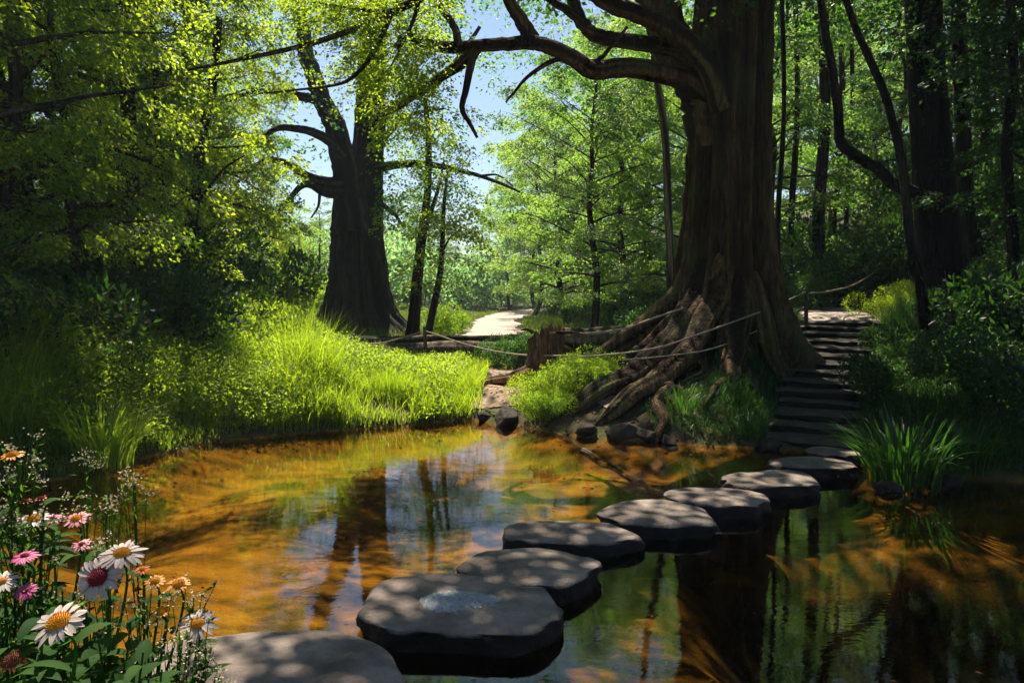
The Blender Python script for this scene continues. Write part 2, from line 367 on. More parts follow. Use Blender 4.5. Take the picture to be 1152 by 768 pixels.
def axis(lo, hi, step, far):
    a = list(np.arange(lo, hi + 1e-6, step)); s = step
    while a[-1] < far: s *= 1.18; a.append(a[-1] + s)
    s = step
    while a[0] > -far: s *= 1.18; a.insert(0, a[0] - s)
    return np.array(a)
gx = axis(-9, 13, .085, 900); gy = axis(-1, 19, .085, 900)
X, Y = np.meshgrid(gx, gy); Z = H(X, Y)
mb = MB(); mb.add(np.stack([X, Y, Z], -1).reshape(-1, 3), grid_faces(len(gy), len(gx)))
ground = mb.build('ground', M['ground']); tag(ground, 'dark leaf-littered forest floor with orange sand under the pond', kind='structure')

wx = np.linspace(-5.2, 10.2, 60); wy = np.linspace(-5.5, 11.2, 60); X, Y = np.meshgrid(wx, wy)
mb = MB(); mb.add(np.stack([X, Y, X * 0], -1).reshape(-1, 3), grid_faces(60, 60))
water = mb.build('water', M['water']); tag(water, 'still amber pond reflecting trees and sky', kind='structure')

def strip(name, pts, width, mat, label, off=.015, per=.25, nw=14):
    p = smooth_path(np.array(pts)[:, :2], 12); L = np.r_[0, np.cumsum(np.hypot(*np.diff(p, axis=0).T))]
    s = np.arange(0, L[-1], per); q = np.stack([np.interp(s, L, p[:, 0]), np.interp(s, L, p[:, 1])], -1)
    t = np.gradient(q, axis=0); t /= np.linalg.norm(t, axis=1)[:, None]; nrm = np.stack([t[:, 1], -t[:, 0]], -1)
    wl = np.interp(s / L[-1], np.linspace(0, 1, len(width)), width)
    u = np.linspace(-1, 1, nw)
    edge = 1 + .18 * vn(s[:, None] * 1.0, np.sign(u)[None] * 5 + 0 * s[:, None], 1.1)
    P = q[:, None] + nrm[:, None] * (u[None, :, None] * (wl[:, None] * edge)[..., None] / 2)
    Zp = H(P[..., 0], P[..., 1]) + off - .05 * (np.abs(u)[None] > .98) + .008 * vn(P[..., 0], P[..., 1], 6)
    mb = MB(); mb.add(np.concatenate([P, Zp[..., None]], -1).reshape(-1, 3), grid_faces(len(s), nw))
    return tag(mb.build(name, mat), label, kind='structure')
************
■ **What you need to do**: From the material above, reproduce everything verbatim except the pictures.

■ **Final answer**:
The Blender Python script for this scene continues. Write part 2, from line 367 on. More parts follow. Use Blender 4.5. Take the picture to be 1152 by 768 pixels.
def axis(lo, hi, step, far):
    a = list(np.arange(lo, hi + 1e-6, step)); s = step
    while a[-1] < far: s *= 1.18; a.append(a[-1] + s)
    s = step
    while a[0] > -far: s *= 1.18; a.insert(0, a[0] - s)
    return np.array(a)
gx = axis(-9, 13, .085, 900); gy = axis(-1, 19, .085, 900)
X, Y = np.meshgrid(gx, gy); Z = H(X, Y)
mb = MB(); mb.add(np.stack([X, Y, Z], -1).reshape(-1, 3), grid_faces(len(gy), len(gx)))
ground = mb.build('ground', M['ground']); tag(ground, 'dark leaf-littered forest floor with orange sand under the pond', kind='structure')

wx = np.linspace(-5.2, 10.2, 60); wy = np.linspace(-5.5, 11.2, 60); X, Y = np.meshgrid(wx, wy)
mb = MB(); mb.add(np.stack([X, Y, X * 0], -1).reshape(-1, 3), grid_faces(60, 60))
water = mb.build('water', M['water']); tag(water, 'still amber pond reflecting trees and sky', kind='structure')

def strip(name, pts, width, mat, label, off=.015, per=.25, nw=14):
    p = smooth_path(np.array(pts)[:, :2], 12); L = np.r_[0, np.cumsum(np.hypot(*np.diff(p, axis=0).T))]
    s = np.arange(0, L[-1], per); q = np.stack([np.interp(s, L, p[:, 0]), np.interp(s, L, p[:, 1])], -1)
    t = np.gradient(q, axis=0); t /= np.linalg.norm(t, axis=1)[:, None]; nrm = np.stack([t[:, 1], -t[:, 0]], -1)
    wl = np.interp(s / L[-1], np.linspace(0, 1, len(width)), width)
    u = np.linspace(-1, 1, nw)
    edge = 1 + .18 * vn(s[:, None] * 1.0, np.sign(u)[None] * 5 + 0 * s[:, None], 1.1)
    P = q[:, None] + nrm[:, None] * (u[None, :, None] * (wl[:, None] * edge)[..., None] / 2)
    Zp = H(P[..., 0], P[..., 1]) + off - .05 * (np.abs(u)[None] > .98) + .008 * vn(P[..., 0], P[..., 1], 6)
    mb = MB(); mb.add(np.concatenate([P, Zp[..., None]], -1).reshape(-1, 3), grid_faces(len(s), nw))
    return tag(mb.build(name, mat), label, kind='structure')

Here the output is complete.